| Exercise prompt |
Set down, exactly as written, the lines from the top of the data to the line that holds "col = scene.collection", and omit the pictures.

| Information provided |

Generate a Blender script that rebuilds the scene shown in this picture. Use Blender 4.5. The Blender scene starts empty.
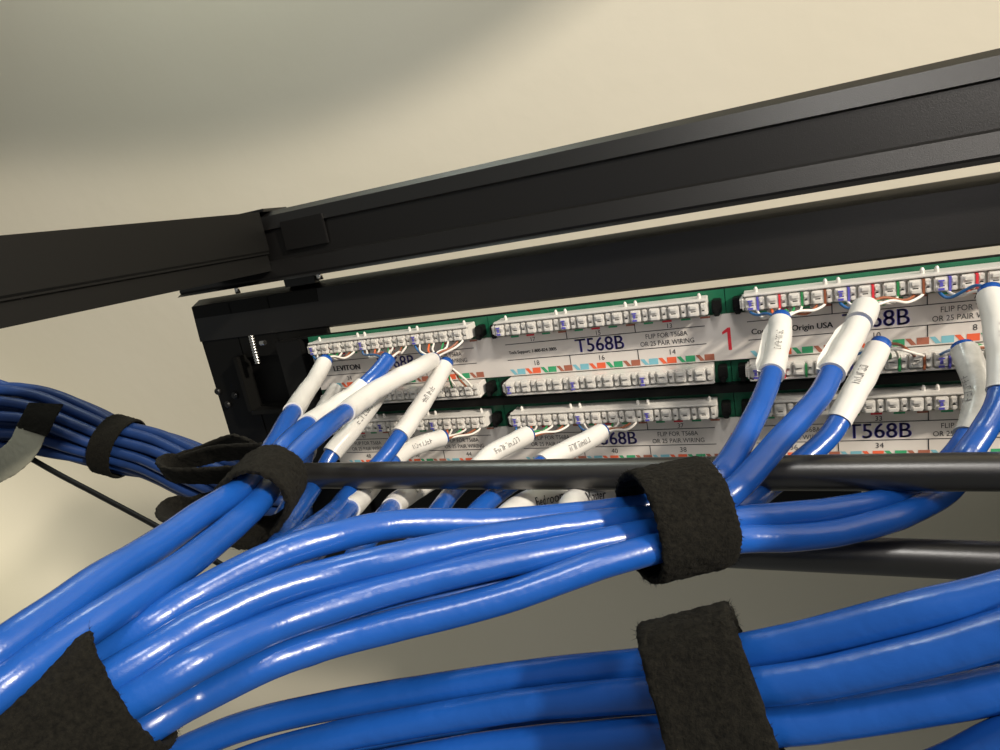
import bpy, bmesh, math, random
from mathutils import Vector, Matrix, noise
random.seed(7)
scene = bpy.context.scene
col = scene.collection

# ------------------------------------------------------------------ camera, light, exposure
# world frame: X along the patch panel, Y away from the viewer, Z up; all sizes below in millimetres
MM = 0.001
CAM = Vector((221.312, -259.707, 50.697))
FPX = 622.8
ROW_X = Vector((0.9164, 0.3597, -0.1768))
ROW_D = Vector((-0.0680, -0.2940, -0.9534))
ROW_F = Vector((-0.3946, 0.8856, -0.2449))
cam_data = bpy.data.cameras.new('camera')
cam_data.sensor_width = 36.0
cam_data.lens = 36.0 * FPX / 1000.0
cam_data.clip_start = 0.004
cam_data.clip_end = 20
cam = bpy.data.objects.new('camera', cam_data)
col.objects.link(cam)
rx = ROW_X.normalized(); rf = (ROW_F - ROW_F.dot(rx) * rx).normalized(); rd = rf.cross(rx)
if rd.dot(ROW_D) < 0: rd = -rd
cam.matrix_world = Matrix.Translation(CAM * MM) @ Matrix((rx, -rd, -rf)).transposed().to_4x4()
scene.camera = cam

scene.view_settings.view_transform = 'Standard'
scene.view_settings.look = 'None'
scene.view_settings.gamma = 1
scene.view_settings.use_curve_mapping = False
scene.view_settings.exposure = 0.0

world = bpy.data.worlds.new('room_light'); scene.world = world; world.use_nodes = True
bg = world.node_tree.nodes['Background']
bg.inputs[0].default_value = (0.94, 0.95, 0.90, 1); bg.inputs[1].default_value = 0.155

def area(name, loc, target, size, power, color, size_y=None):
    d = bpy.data.lights.new(name, 'AREA'); d.energy = power; d.color = color
    d.shape = 'RECTANGLE'; d.size = size; d.size_y = size_y or size
    o = bpy.data.objects.new(name, d); col.objects.link(o)
    o.location = Vector(loc) * MM
    o.rotation_euler = (Vector(target) - Vector(loc)).to_track_quat('-Z', 'Y').to_euler()
    return o
KEY = Vector((2459, -884, 1296))
area('ceiling_lamp', KEY, (-100, 100, 0), 0.14, 92, (1.0, 0.89, 0.74))
area('near_lamp', (430, -320, 205), (230, 0, 0), 0.14, 0.6, (1.0, 0.92, 0.85), 0.28)
area('overhead_lamp', (320, -330, 470), (240, -120, -20), 0.10, 1.0, (1.0, 0.96, 0.90))
area('cool_top_fill', (-120, 110, 720), (-200, 260, 200), 0.16, 1.7, (0.88, 1.0, 0.95))  # added cool fill, no fixture: lightens the upper wall
area('left_fill', (-1000, -140, -380), (-850, 260, -350), 0.15, 1.25, (1.0, 0.93, 0.74))  # added warm fill that brightens the lower left wall

def at(px, py, Y=None, d=None):
    r = rx * ((px - 500) / FPX) + rd * ((py - 375) / FPX) + rf
    t = d if d is not None else (Y - CAM.y) / r.y
    return CAM + r * t

# ------------------------------------------------------------------ materials
def mat(name, color, rough=0.5, spec=0.5, metal=0.0, bump=None, coat=0.0, sheen=0.0, var=None, trans=0.0):
    m = bpy.data.materials.new(name); m.use_nodes = True
    nt = m.node_tree; b = nt.nodes['Principled BSDF']
    b.inputs['Base Color'].default_value = (*color, 1)
    b.inputs['Roughness'].default_value = rough
    b.inputs['Specular IOR Level'].default_value = spec
    b.inputs['Metallic'].default_value = metal
    b.inputs['Coat Weight'].default_value = coat
    b.inputs['Coat Roughness'].default_value = 0.15
    b.inputs['Sheen Weight'].default_value = sheen
    b.inputs['Transmission Weight'].default_value = trans
    tc = nt.nodes.new('ShaderNodeTexCoord')
    if bump:
        sc, st, dist = bump
        n = nt.nodes.new('ShaderNodeTexNoise'); n.inputs['Scale'].default_value = sc; n.inputs['Detail'].default_value = 4
        bp = nt.nodes.new('ShaderNodeBump'); bp.inputs['Strength'].default_value = st; bp.inputs['Distance'].default_value = dist
        nt.links.new(tc.outputs['Object'], n.inputs['Vector']); nt.links.new(n.outputs['Fac'], bp.inputs['Height'])
        nt.links.new(bp.outputs['Normal'], b.inputs['Normal'])
    if var:
        sc, c2, lo, hi = var
        n = nt.nodes.new('ShaderNodeTexNoise'); n.inputs['Scale'].default_value = sc; n.inputs['Detail'].default_value = 3
        r = nt.nodes.new('ShaderNodeValToRGB'); r.color_ramp.elements[0].position = lo; r.color_ramp.elements[1].position = hi
        r.color_ramp.elements[0].color = (*color, 1); r.color_ramp.elements[1].color = (*c2, 1)
        nt.links.new(tc.outputs['Object'], n.inputs['Vector']); nt.links.new(n.outputs['Fac'], r.inputs['Fac'])
        nt.links.new(r.outputs['Color'], b.inputs['Base Color'])
    return m
M = {}
M['wall'] = mat('painted_wall', (0.74, 0.69, 0.56), 0.75, 0.3, bump=(60, 0.15, 0.002), var=(3, (0.77, 0.72, 0.60), .35, .65))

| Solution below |
Generate a Blender script that rebuilds the scene shown in this picture. Use Blender 4.5. The Blender scene starts empty.
import bpy, bmesh, math, random
from mathutils import Vector, Matrix, noise
random.seed(7)
scene = bpy.context.scene
col = scene.collection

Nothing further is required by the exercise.